* Source data *

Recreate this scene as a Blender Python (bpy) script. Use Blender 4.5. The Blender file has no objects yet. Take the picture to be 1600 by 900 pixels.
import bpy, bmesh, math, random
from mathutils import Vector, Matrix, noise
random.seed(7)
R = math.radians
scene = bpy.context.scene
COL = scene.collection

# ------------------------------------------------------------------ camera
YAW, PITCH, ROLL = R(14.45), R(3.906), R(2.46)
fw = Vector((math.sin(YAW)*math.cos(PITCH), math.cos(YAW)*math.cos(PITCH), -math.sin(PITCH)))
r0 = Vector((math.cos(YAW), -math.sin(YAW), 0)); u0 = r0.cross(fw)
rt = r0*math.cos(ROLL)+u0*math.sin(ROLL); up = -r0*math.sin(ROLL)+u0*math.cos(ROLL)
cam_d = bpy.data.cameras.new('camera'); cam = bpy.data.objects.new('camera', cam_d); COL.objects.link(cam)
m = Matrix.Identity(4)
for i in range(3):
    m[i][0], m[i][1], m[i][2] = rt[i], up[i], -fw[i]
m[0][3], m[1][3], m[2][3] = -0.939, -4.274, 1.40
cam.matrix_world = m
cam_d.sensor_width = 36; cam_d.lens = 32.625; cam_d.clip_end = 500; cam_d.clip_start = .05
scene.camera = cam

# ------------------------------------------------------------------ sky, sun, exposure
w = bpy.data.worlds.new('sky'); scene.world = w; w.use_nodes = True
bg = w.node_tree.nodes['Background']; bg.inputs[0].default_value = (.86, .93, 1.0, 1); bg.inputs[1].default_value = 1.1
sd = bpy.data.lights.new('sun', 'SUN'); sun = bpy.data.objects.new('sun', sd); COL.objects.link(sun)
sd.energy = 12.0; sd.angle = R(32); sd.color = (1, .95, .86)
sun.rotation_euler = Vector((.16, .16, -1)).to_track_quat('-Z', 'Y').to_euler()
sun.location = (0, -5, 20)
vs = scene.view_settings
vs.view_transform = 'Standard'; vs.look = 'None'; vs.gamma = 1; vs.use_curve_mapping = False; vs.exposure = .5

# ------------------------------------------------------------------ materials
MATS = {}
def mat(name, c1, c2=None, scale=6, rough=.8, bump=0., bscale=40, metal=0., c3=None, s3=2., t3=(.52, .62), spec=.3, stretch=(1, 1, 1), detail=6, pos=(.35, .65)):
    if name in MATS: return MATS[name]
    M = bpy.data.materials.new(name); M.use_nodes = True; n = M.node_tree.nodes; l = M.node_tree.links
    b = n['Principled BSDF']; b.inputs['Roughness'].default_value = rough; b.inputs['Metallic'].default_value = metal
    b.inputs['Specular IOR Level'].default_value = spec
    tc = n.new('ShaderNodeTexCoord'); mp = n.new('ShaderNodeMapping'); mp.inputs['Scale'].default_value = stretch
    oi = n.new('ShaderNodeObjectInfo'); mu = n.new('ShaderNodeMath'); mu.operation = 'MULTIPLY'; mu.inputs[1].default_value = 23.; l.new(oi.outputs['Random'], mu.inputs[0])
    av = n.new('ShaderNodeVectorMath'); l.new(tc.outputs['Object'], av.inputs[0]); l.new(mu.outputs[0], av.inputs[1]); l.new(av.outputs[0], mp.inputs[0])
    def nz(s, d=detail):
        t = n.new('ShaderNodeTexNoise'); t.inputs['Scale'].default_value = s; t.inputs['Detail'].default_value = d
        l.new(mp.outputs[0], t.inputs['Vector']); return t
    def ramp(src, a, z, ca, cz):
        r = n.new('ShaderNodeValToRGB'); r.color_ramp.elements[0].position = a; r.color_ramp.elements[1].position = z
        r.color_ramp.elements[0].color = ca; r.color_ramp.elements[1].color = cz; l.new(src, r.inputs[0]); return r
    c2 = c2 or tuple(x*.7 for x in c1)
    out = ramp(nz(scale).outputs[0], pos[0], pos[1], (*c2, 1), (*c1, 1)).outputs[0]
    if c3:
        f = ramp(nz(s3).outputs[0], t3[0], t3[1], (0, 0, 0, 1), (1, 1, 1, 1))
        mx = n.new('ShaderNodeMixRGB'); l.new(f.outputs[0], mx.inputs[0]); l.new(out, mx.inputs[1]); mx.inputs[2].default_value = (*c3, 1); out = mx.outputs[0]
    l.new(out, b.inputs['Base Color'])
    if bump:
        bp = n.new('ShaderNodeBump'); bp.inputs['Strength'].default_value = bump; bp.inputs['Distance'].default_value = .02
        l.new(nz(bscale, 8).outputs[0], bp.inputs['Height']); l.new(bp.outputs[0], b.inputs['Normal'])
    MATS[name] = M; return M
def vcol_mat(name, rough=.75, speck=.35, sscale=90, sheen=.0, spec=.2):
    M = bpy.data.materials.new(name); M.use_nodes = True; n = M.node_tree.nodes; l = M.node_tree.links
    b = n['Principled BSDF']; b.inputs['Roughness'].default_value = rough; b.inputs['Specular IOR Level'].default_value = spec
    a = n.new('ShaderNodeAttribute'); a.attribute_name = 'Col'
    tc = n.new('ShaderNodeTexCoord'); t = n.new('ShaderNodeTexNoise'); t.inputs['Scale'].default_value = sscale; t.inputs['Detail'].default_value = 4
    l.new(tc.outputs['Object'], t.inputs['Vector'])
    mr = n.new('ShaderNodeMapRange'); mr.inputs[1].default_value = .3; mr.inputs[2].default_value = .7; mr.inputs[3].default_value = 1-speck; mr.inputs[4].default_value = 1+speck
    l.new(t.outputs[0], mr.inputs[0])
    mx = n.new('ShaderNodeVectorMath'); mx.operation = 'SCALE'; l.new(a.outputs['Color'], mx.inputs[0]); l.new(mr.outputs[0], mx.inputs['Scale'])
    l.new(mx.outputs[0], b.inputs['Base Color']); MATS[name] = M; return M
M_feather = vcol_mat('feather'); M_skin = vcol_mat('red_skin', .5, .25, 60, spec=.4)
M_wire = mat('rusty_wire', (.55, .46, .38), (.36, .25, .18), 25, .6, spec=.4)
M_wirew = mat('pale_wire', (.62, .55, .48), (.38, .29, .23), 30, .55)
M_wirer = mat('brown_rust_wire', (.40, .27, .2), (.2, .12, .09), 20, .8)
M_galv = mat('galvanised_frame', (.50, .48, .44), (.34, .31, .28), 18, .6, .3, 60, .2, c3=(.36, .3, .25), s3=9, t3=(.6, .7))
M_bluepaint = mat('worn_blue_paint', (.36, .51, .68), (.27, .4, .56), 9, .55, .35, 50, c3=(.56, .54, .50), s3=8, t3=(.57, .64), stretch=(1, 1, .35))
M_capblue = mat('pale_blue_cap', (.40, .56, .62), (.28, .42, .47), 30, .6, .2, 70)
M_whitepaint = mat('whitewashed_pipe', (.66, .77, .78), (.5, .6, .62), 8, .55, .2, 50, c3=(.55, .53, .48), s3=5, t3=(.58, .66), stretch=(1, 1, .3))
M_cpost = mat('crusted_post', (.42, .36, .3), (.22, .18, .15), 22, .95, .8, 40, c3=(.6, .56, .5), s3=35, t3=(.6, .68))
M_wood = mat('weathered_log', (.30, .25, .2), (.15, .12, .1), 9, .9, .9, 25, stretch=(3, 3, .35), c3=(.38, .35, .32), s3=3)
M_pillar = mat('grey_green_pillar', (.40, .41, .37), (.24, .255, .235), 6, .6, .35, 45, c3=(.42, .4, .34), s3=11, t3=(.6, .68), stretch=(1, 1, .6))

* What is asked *
Write out the data again, exactly and in full.

* Solution below *
Recreate this scene as a Blender Python (bpy) script. Use Blender 4.5. The Blender file has no objects yet. Take the picture to be 1600 by 900 pixels.
import bpy, bmesh, math, random
from mathutils import Vector, Matrix, noise
random.seed(7)
R = math.radians
scene = bpy.context.scene
COL = scene.collection

# ------------------------------------------------------------------ camera
YAW, PITCH, ROLL = R(14.45), R(3.906), R(2.46)
fw = Vector((math.sin(YAW)*math.cos(PITCH), math.cos(YAW)*math.cos(PITCH), -math.sin(PITCH)))
r0 = Vector((math.cos(YAW), -math.sin(YAW), 0)); u0 = r0.cross(fw)
rt = r0*math.cos(ROLL)+u0*math.sin(ROLL); up = -r0*math.sin(ROLL)+u0*math.cos(ROLL)
cam_d = bpy.data.cameras.new('camera'); cam = bpy.data.objects.new('camera', cam_d); COL.objects.link(cam)
m = Matrix.Identity(4)
for i in range(3):
    m[i][0], m[i][1], m[i][2] = rt[i], up[i], -fw[i]
m[0][3], m[1][3], m[2][3] = -0.939, -4.274, 1.40
cam.matrix_world = m
cam_d.sensor_width = 36; cam_d.lens = 32.625; cam_d.clip_end = 500; cam_d.clip_start = .05
scene.camera = cam

# ------------------------------------------------------------------ sky, sun, exposure
w = bpy.data.worlds.new('sky'); scene.world = w; w.use_nodes = True
bg = w.node_tree.nodes['Background']; bg.inputs[0].default_value = (.86, .93, 1.0, 1); bg.inputs[1].default_value = 1.1
sd = bpy.data.lights.new('sun', 'SUN'); sun = bpy.data.objects.new('sun', sd); COL.objects.link(sun)
sd.energy = 12.0; sd.angle = R(32); sd.color = (1, .95, .86)
sun.rotation_euler = Vector((.16, .16, -1)).to_track_quat('-Z', 'Y').to_euler()
sun.location = (0, -5, 20)
vs = scene.view_settings
vs.view_transform = 'Standard'; vs.look = 'None'; vs.gamma = 1; vs.use_curve_mapping = False; vs.exposure = .5

# ------------------------------------------------------------------ materials
MATS = {}
def mat(name, c1, c2=None, scale=6, rough=.8, bump=0., bscale=40, metal=0., c3=None, s3=2., t3=(.52, .62), spec=.3, stretch=(1, 1, 1), detail=6, pos=(.35, .65)):
    if name in MATS: return MATS[name]
    M = bpy.data.materials.new(name); M.use_nodes = True; n = M.node_tree.nodes; l = M.node_tree.links
    b = n['Principled BSDF']; b.inputs['Roughness'].default_value = rough; b.inputs['Metallic'].default_value = metal
    b.inputs['Specular IOR Level'].default_value = spec
    tc = n.new('ShaderNodeTexCoord'); mp = n.new('ShaderNodeMapping'); mp.inputs['Scale'].default_value = stretch
    oi = n.new('ShaderNodeObjectInfo'); mu = n.new('ShaderNodeMath'); mu.operation = 'MULTIPLY'; mu.inputs[1].default_value = 23.; l.new(oi.outputs['Random'], mu.inputs[0])
    av = n.new('ShaderNodeVectorMath'); l.new(tc.outputs['Object'], av.inputs[0]); l.new(mu.outputs[0], av.inputs[1]); l.new(av.outputs[0], mp.inputs[0])
    def nz(s, d=detail):
        t = n.new('ShaderNodeTexNoise'); t.inputs['Scale'].default_value = s; t.inputs['Detail'].default_value = d
        l.new(mp.outputs[0], t.inputs['Vector']); return t
    def ramp(src, a, z, ca, cz):
        r = n.new('ShaderNodeValToRGB'); r.color_ramp.elements[0].position = a; r.color_ramp.elements[1].position = z
        r.color_ramp.elements[0].color = ca; r.color_ramp.elements[1].color = cz; l.new(src, r.inputs[0]); return r
    c2 = c2 or tuple(x*.7 for x in c1)
    out = ramp(nz(scale).outputs[0], pos[0], pos[1], (*c2, 1), (*c1, 1)).outputs[0]
    if c3:
        f = ramp(nz(s3).outputs[0], t3[0], t3[1], (0, 0, 0, 1), (1, 1, 1, 1))
        mx = n.new('ShaderNodeMixRGB'); l.new(f.outputs[0], mx.inputs[0]); l.new(out, mx.inputs[1]); mx.inputs[2].default_value = (*c3, 1); out = mx.outputs[0]
    l.new(out, b.inputs['Base Color'])
    if bump:
        bp = n.new('ShaderNodeBump'); bp.inputs['Strength'].default_value = bump; bp.inputs['Distance'].default_value = .02
        l.new(nz(bscale, 8).outputs[0], bp.inputs['Height']); l.new(bp.outputs[0], b.inputs['Normal'])
    MATS[name] = M; return M
def vcol_mat(name, rough=.75, speck=.35, sscale=90, sheen=.0, spec=.2):
    M = bpy.data.materials.new(name); M.use_nodes = True; n = M.node_tree.nodes; l = M.node_tree.links
    b = n['Principled BSDF']; b.inputs['Roughness'].default_value = rough; b.inputs['Specular IOR Level'].default_value = spec
    a = n.new('ShaderNodeAttribute'); a.attribute_name = 'Col'
    tc = n.new('ShaderNodeTexCoord'); t = n.new('ShaderNodeTexNoise'); t.inputs['Scale'].default_value = sscale; t.inputs['Detail'].default_value = 4
    l.new(tc.outputs['Object'], t.inputs['Vector'])
    mr = n.new('ShaderNodeMapRange'); mr.inputs[1].default_value = .3; mr.inputs[2].default_value = .7; mr.inputs[3].default_value = 1-speck; mr.inputs[4].default_value = 1+speck
    l.new(t.outputs[0], mr.inputs[0])
    mx = n.new('ShaderNodeVectorMath'); mx.operation = 'SCALE'; l.new(a.outputs['Color'], mx.inputs[0]); l.new(mr.outputs[0], mx.inputs['Scale'])
    l.new(mx.outputs[0], b.inputs['Base Color']); MATS[name] = M; return M
M_feather = vcol_mat('feather'); M_skin = vcol_mat('red_skin', .5, .25, 60, spec=.4)
M_wire = mat('rusty_wire', (.55, .46, .38), (.36, .25, .18), 25, .6, spec=.4)
M_wirew = mat('pale_wire', (.62, .55, .48), (.38, .29, .23), 30, .55)
M_wirer = mat('brown_rust_wire', (.40, .27, .2), (.2, .12, .09), 20, .8)
M_galv = mat('galvanised_frame', (.50, .48, .44), (.34, .31, .28), 18, .6, .3, 60, .2, c3=(.36, .3, .25), s3=9, t3=(.6, .7))
M_bluepaint = mat('worn_blue_paint', (.36, .51, .68), (.27, .4, .56), 9, .55, .35, 50, c3=(.56, .54, .50), s3=8, t3=(.57, .64), stretch=(1, 1, .35))
M_capblue = mat('pale_blue_cap', (.40, .56, .62), (.28, .42, .47), 30, .6, .2, 70)
M_whitepaint = mat('whitewashed_pipe', (.66, .77, .78), (.5, .6, .62), 8, .55, .2, 50, c3=(.55, .53, .48), s3=5, t3=(.58, .66), stretch=(1, 1, .3))
M_cpost = mat('crusted_post', (.42, .36, .3), (.22, .18, .15), 22, .95, .8, 40, c3=(.6, .56, .5), s3=35, t3=(.6, .68))
M_wood = mat('weathered_log', (.30, .25, .2), (.15, .12, .1), 9, .9, .9, 25, stretch=(3, 3, .35), c3=(.38, .35, .32), s3=3)
M_pillar = mat('grey_green_pillar', (.40, .41, .37), (.24, .255, .235), 6, .6, .35, 45, c3=(.42, .4, .34), s3=11, t3=(.6, .68), stretch=(1, 1, .6))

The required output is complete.